→ **Goal**
Return the lines from the line containing "Model this scene" through the line containing "R = math.radians" exactly. No other line should appear in the answer.

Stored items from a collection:
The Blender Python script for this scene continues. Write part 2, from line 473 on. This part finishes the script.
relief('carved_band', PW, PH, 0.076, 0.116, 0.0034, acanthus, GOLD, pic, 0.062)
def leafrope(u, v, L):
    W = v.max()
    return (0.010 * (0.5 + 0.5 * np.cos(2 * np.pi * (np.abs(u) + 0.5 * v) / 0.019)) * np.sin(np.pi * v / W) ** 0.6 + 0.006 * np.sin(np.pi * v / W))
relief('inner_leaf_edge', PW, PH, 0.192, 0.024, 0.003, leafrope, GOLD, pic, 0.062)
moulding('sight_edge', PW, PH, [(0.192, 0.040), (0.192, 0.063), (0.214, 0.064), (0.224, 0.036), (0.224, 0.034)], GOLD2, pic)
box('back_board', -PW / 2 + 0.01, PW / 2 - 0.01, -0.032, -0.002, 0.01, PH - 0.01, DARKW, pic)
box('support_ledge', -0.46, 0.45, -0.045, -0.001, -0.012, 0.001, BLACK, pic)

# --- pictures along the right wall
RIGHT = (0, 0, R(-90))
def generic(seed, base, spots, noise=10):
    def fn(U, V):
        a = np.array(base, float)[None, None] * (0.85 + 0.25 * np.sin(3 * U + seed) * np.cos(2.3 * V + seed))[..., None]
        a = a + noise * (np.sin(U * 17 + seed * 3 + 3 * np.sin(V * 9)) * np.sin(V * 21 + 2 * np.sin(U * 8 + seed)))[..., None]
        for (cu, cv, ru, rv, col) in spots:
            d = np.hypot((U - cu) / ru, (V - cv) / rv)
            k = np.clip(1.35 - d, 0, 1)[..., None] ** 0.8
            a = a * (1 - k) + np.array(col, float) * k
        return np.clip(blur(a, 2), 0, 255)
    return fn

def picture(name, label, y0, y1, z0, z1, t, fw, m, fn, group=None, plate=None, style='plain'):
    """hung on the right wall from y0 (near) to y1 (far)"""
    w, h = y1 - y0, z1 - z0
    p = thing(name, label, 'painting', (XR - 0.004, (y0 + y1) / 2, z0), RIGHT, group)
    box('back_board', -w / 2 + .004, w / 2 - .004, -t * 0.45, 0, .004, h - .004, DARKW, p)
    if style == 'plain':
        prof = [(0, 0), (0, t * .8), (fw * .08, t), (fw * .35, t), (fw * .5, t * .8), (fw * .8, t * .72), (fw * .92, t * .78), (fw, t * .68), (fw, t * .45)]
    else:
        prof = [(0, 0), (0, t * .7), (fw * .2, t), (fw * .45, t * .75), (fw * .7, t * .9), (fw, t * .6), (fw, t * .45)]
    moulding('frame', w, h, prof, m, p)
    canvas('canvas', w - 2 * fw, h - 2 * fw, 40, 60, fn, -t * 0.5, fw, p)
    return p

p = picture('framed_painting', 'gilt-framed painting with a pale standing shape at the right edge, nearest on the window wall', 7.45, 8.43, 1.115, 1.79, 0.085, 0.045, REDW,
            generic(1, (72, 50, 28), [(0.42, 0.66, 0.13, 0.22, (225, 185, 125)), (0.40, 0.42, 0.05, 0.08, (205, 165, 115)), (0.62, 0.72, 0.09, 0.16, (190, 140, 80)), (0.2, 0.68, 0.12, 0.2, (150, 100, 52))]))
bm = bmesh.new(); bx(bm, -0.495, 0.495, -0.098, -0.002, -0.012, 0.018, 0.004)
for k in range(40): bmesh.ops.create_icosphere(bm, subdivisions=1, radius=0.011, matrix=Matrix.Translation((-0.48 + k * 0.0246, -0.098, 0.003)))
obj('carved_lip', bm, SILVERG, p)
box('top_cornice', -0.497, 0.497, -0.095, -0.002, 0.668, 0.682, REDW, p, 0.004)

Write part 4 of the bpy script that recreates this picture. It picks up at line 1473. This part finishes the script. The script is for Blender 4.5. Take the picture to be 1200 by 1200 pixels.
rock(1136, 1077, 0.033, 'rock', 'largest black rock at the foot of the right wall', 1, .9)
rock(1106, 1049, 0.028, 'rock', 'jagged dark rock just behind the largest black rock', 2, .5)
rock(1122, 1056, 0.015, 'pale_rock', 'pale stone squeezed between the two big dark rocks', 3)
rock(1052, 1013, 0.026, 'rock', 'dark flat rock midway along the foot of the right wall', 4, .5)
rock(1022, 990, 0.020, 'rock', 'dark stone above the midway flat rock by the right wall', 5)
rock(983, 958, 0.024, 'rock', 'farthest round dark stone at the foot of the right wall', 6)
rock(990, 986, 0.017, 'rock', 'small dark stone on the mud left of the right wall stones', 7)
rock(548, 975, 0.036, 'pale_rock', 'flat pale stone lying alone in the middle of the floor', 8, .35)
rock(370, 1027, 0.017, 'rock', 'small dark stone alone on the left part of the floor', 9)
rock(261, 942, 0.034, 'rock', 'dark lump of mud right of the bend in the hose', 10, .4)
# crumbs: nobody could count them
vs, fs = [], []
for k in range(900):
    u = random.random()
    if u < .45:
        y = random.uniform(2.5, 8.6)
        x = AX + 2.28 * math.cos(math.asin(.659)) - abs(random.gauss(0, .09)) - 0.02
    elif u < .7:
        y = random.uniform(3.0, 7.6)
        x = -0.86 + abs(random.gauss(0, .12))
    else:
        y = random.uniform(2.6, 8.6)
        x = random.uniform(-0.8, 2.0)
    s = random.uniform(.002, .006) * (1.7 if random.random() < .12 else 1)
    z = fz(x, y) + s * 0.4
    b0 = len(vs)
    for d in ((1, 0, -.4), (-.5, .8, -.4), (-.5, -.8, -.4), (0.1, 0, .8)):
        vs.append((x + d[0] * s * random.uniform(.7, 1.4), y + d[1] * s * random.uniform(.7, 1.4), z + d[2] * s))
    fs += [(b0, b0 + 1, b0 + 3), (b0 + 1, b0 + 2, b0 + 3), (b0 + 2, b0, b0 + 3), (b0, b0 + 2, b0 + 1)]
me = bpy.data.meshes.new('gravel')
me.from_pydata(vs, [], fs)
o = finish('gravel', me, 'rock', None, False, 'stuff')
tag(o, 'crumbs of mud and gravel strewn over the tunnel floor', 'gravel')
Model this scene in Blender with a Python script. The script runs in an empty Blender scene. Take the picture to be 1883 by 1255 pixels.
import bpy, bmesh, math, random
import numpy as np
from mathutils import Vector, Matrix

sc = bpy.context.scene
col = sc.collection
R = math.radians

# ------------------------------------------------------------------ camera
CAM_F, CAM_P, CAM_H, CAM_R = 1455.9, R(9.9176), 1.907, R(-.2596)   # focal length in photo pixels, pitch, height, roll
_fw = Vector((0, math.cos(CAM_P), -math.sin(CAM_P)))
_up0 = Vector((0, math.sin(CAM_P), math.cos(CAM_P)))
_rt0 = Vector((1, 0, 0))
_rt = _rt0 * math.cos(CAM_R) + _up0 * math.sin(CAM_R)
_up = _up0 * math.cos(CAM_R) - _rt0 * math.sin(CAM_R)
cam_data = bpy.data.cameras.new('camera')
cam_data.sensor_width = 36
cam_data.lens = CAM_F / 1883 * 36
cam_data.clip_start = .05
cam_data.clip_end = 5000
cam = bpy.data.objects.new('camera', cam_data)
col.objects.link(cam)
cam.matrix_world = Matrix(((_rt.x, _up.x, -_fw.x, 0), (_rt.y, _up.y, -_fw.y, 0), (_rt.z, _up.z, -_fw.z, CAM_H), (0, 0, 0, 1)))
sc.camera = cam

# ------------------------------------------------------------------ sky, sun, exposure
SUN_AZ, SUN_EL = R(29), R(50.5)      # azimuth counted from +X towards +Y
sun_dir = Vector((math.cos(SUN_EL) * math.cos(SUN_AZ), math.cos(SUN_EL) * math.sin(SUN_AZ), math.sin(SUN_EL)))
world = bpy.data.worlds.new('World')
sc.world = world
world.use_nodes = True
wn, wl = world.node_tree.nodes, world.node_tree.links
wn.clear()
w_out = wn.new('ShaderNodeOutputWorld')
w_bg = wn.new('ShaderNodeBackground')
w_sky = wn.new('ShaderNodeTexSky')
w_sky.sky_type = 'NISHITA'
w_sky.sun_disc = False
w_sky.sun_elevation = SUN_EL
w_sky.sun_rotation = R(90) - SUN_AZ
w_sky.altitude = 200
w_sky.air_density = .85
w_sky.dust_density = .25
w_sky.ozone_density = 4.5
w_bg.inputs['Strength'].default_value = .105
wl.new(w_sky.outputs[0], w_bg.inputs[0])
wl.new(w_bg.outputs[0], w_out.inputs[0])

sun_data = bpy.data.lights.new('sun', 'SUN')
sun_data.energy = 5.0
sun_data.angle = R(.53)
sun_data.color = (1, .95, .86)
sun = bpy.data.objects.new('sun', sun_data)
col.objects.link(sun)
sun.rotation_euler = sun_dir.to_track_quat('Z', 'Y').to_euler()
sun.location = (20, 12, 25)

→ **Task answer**
Model this scene in Blender with a Python script. The script runs in an empty Blender scene. Take the picture to be 1883 by 1255 pixels.
import bpy, bmesh, math, random
import numpy as np
from mathutils import Vector, Matrix

sc = bpy.context.scene
col = sc.collection
R = math.radians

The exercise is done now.